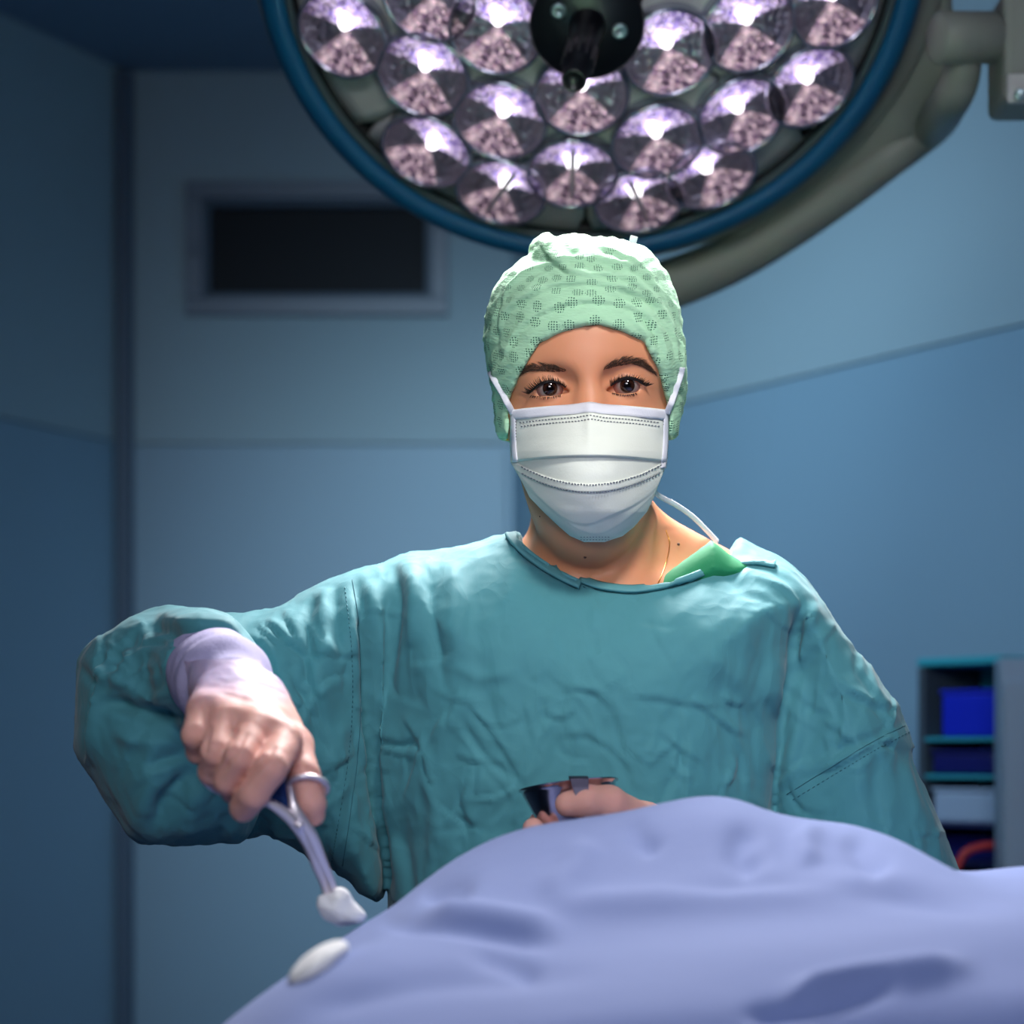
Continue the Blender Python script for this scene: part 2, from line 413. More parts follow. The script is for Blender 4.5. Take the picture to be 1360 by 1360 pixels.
def glove_tint(m):      # the lilac cuff shows through the latex at the wrist
    b = m.node_tree.nodes['Principled BSDF']; src = b.inputs['Base Color'].links[0].from_socket
    tc = N(m, 'ShaderNodeTexCoord'); sp = N(m, 'ShaderNodeSeparateXYZ'); L(m, tc.outputs['Object'], sp.inputs[0])
    mr = N(m, 'ShaderNodeMapRange'); mr.interpolation_type = 'SMOOTHSTEP'; mr.inputs[1].default_value = 1.308; mr.inputs[2].default_value = 1.334; L(m, sp.outputs['Z'], mr.inputs[0])
    mx = N(m, 'ShaderNodeMix'); mx.data_type = 'RGBA'; mx.inputs[7].default_value = srgb(190, 172, 204); L(m, mr.outputs[0], mx.inputs[0]); L(m, src, mx.inputs[6]); L(m, mx.outputs[2], b.inputs['Base Color'])
glove_tint(M['glove'])
# eye material: sclera, iris and pupil by distance from the gaze axis
def eye_mat():
    m = mat('eyeball', (1, 1, 1, 1), 0.06, spec=0.6); b = m.node_tree.nodes['Principled BSDF']
    tc = N(m, 'ShaderNodeTexCoord'); mp = N(m, 'ShaderNodeVectorMath'); mp.operation = 'MULTIPLY'; mp.inputs[1].default_value = (1, 0, 1)
    ln = N(m, 'ShaderNodeVectorMath'); ln.operation = 'LENGTH'; cr = N(m, 'ShaderNodeValToRGB')
    mu = N(m, 'ShaderNodeMath'); mu.operation = 'MULTIPLY'; mu.inputs[1].default_value = 100
    L(m, tc.outputs['Object'], mp.inputs[0]); L(m, mp.outputs[0], ln.inputs[0]); L(m, ln.outputs['Value'], mu.inputs[0]); L(m, mu.outputs[0], cr.inputs[0])
    e = cr.color_ramp.elements; e[0].position = 0.25; e[0].color = srgb(6, 4, 4); e[1].position = 0.30; e[1].color = srgb(30, 15, 11)
    for p, c in ((0.48, srgb(48, 25, 16)), (0.56, srgb(28, 16, 14)), (0.64, srgb(140, 126, 122)), (0.95, srgb(150, 105, 96))):
        x = e.new(p); x.color = c
    L(m, cr.outputs[0], b.inputs['Base Color']); return m
M['eye'] = eye_mat()
# cap: pale green nonwoven with clusters of small perforations
def cap_mat():
    m = mat('cap_nonwoven', srgb(168, 214, 178), 0.8, sss=0.12, sssr=(.6, 1, .8), spec=0.3); b = m.node_tree.nodes['Principled BSDF']
    uv = N(m, 'ShaderNodeUVMap'); uv.uv_map = 'UVMap'
    v1 = N(m, 'ShaderNodeTexVoronoi'); v1.voronoi_dimensions = '2D'; v1.inputs['Scale'].default_value = 1/0.0145; v1.inputs['Randomness'].default_value = 0.6
    v2 = N(m, 'ShaderNodeTexVoronoi'); v2.voronoi_dimensions = '2D'; v2.inputs['Scale'].default_value = 1/0.0019; v2.inputs['Randomness'].default_value = 0.15
    for v in (v1, v2): L(m, uv.outputs[0], v.inputs['Vector'])
    a = N(m, 'ShaderNodeMath'); a.operation = 'LESS_THAN'; a.inputs[1].default_value = 0.30; L(m, v1.outputs['Distance'], a.inputs[0])
    c = N(m, 'ShaderNodeMath'); c.operation = 'LESS_THAN'; c.inputs[1].default_value = 0.30; L(m, v2.outputs['Distance'], c.inputs[0])
    k = N(m, 'ShaderNodeMath'); k.operation = 'MULTIPLY'; L(m, a.outputs[0], k.inputs[0]); L(m, c.outputs[0], k.inputs[1])
    mx = N(m, 'ShaderNodeMix'); mx.data_type = 'RGBA'; mx.inputs[6].default_value = srgb(168, 214, 178); mx.inputs[7].default_value = srgb(52, 96, 78)
    L(m, k.outputs[0], mx.inputs[0]); L(m, mx.outputs[2], b.inputs['Base Color'])
    nz = N(m, 'ShaderNodeTexNoise'); nz.inputs['Scale'].default_value = 600; nz.inputs['Detail'].default_value = 3
    mp = N(m, 'ShaderNodeMapping'); mp.inputs['Scale'].default_value = (0.35, 1, 1); L(m, uv.outputs[0], mp.inputs[0]); L(m, mp.outputs[0], nz.inputs['Vector'])
    chain_bump(m, nz.outputs['Fac'], 0.5, 0.0012)
    nz2 = N(m, 'ShaderNodeTexNoise'); nz2.inputs['Scale'].default_value = 90; nz2.inputs['Detail'].default_value = 3
    mp2 = N(m, 'ShaderNodeMapping'); mp2.inputs['Scale'].default_value = (0.3, 1, 1); L(m, uv.outputs[0], mp2.inputs[0]); L(m, mp2.outputs[0], nz2.inputs['Vector'])
    chain_bump(m, nz2.outputs['Fac'], 0.4, 0.004)
    return m
M['cap'] = cap_mat()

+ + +

**Given task:** Ignore the images and quote every line of the listing exactly.

**Task solution:**
Continue the Blender Python script for this scene: part 2, from line 413. More parts follow. The script is for Blender 4.5. Take the picture to be 1360 by 1360 pixels.
def glove_tint(m):      # the lilac cuff shows through the latex at the wrist
    b = m.node_tree.nodes['Principled BSDF']; src = b.inputs['Base Color'].links[0].from_socket
    tc = N(m, 'ShaderNodeTexCoord'); sp = N(m, 'ShaderNodeSeparateXYZ'); L(m, tc.outputs['Object'], sp.inputs[0])
    mr = N(m, 'ShaderNodeMapRange'); mr.interpolation_type = 'SMOOTHSTEP'; mr.inputs[1].default_value = 1.308; mr.inputs[2].default_value = 1.334; L(m, sp.outputs['Z'], mr.inputs[0])
    mx = N(m, 'ShaderNodeMix'); mx.data_type = 'RGBA'; mx.inputs[7].default_value = srgb(190, 172, 204); L(m, mr.outputs[0], mx.inputs[0]); L(m, src, mx.inputs[6]); L(m, mx.outputs[2], b.inputs['Base Color'])
glove_tint(M['glove'])
# eye material: sclera, iris and pupil by distance from the gaze axis
def eye_mat():
    m = mat('eyeball', (1, 1, 1, 1), 0.06, spec=0.6); b = m.node_tree.nodes['Principled BSDF']
    tc = N(m, 'ShaderNodeTexCoord'); mp = N(m, 'ShaderNodeVectorMath'); mp.operation = 'MULTIPLY'; mp.inputs[1].default_value = (1, 0, 1)
    ln = N(m, 'ShaderNodeVectorMath'); ln.operation = 'LENGTH'; cr = N(m, 'ShaderNodeValToRGB')
    mu = N(m, 'ShaderNodeMath'); mu.operation = 'MULTIPLY'; mu.inputs[1].default_value = 100
    L(m, tc.outputs['Object'], mp.inputs[0]); L(m, mp.outputs[0], ln.inputs[0]); L(m, ln.outputs['Value'], mu.inputs[0]); L(m, mu.outputs[0], cr.inputs[0])
    e = cr.color_ramp.elements; e[0].position = 0.25; e[0].color = srgb(6, 4, 4); e[1].position = 0.30; e[1].color = srgb(30, 15, 11)
    for p, c in ((0.48, srgb(48, 25, 16)), (0.56, srgb(28, 16, 14)), (0.64, srgb(140, 126, 122)), (0.95, srgb(150, 105, 96))):
        x = e.new(p); x.color = c
    L(m, cr.outputs[0], b.inputs['Base Color']); return m
M['eye'] = eye_mat()
# cap: pale green nonwoven with clusters of small perforations
def cap_mat():
    m = mat('cap_nonwoven', srgb(168, 214, 178), 0.8, sss=0.12, sssr=(.6, 1, .8), spec=0.3); b = m.node_tree.nodes['Principled BSDF']
    uv = N(m, 'ShaderNodeUVMap'); uv.uv_map = 'UVMap'
    v1 = N(m, 'ShaderNodeTexVoronoi'); v1.voronoi_dimensions = '2D'; v1.inputs['Scale'].default_value = 1/0.0145; v1.inputs['Randomness'].default_value = 0.6
    v2 = N(m, 'ShaderNodeTexVoronoi'); v2.voronoi_dimensions = '2D'; v2.inputs['Scale'].default_value = 1/0.0019; v2.inputs['Randomness'].default_value = 0.15
    for v in (v1, v2): L(m, uv.outputs[0], v.inputs['Vector'])
    a = N(m, 'ShaderNodeMath'); a.operation = 'LESS_THAN'; a.inputs[1].default_value = 0.30; L(m, v1.outputs['Distance'], a.inputs[0])
    c = N(m, 'ShaderNodeMath'); c.operation = 'LESS_THAN'; c.inputs[1].default_value = 0.30; L(m, v2.outputs['Distance'], c.inputs[0])
    k = N(m, 'ShaderNodeMath'); k.operation = 'MULTIPLY'; L(m, a.outputs[0], k.inputs[0]); L(m, c.outputs[0], k.inputs[1])
    mx = N(m, 'ShaderNodeMix'); mx.data_type = 'RGBA'; mx.inputs[6].default_value = srgb(168, 214, 178); mx.inputs[7].default_value = srgb(52, 96, 78)
    L(m, k.outputs[0], mx.inputs[0]); L(m, mx.outputs[2], b.inputs['Base Color'])
    nz = N(m, 'ShaderNodeTexNoise'); nz.inputs['Scale'].default_value = 600; nz.inputs['Detail'].default_value = 3
    mp = N(m, 'ShaderNodeMapping'); mp.inputs['Scale'].default_value = (0.35, 1, 1); L(m, uv.outputs[0], mp.inputs[0]); L(m, mp.outputs[0], nz.inputs['Vector'])
    chain_bump(m, nz.outputs['Fac'], 0.5, 0.0012)
    nz2 = N(m, 'ShaderNodeTexNoise'); nz2.inputs['Scale'].default_value = 90; nz2.inputs['Detail'].default_value = 3
    mp2 = N(m, 'ShaderNodeMapping'); mp2.inputs['Scale'].default_value = (0.3, 1, 1); L(m, uv.outputs[0], mp2.inputs[0]); L(m, mp2.outputs[0], nz2.inputs['Vector'])
    chain_bump(m, nz2.outputs['Fac'], 0.4, 0.004)
    return m
M['cap'] = cap_mat()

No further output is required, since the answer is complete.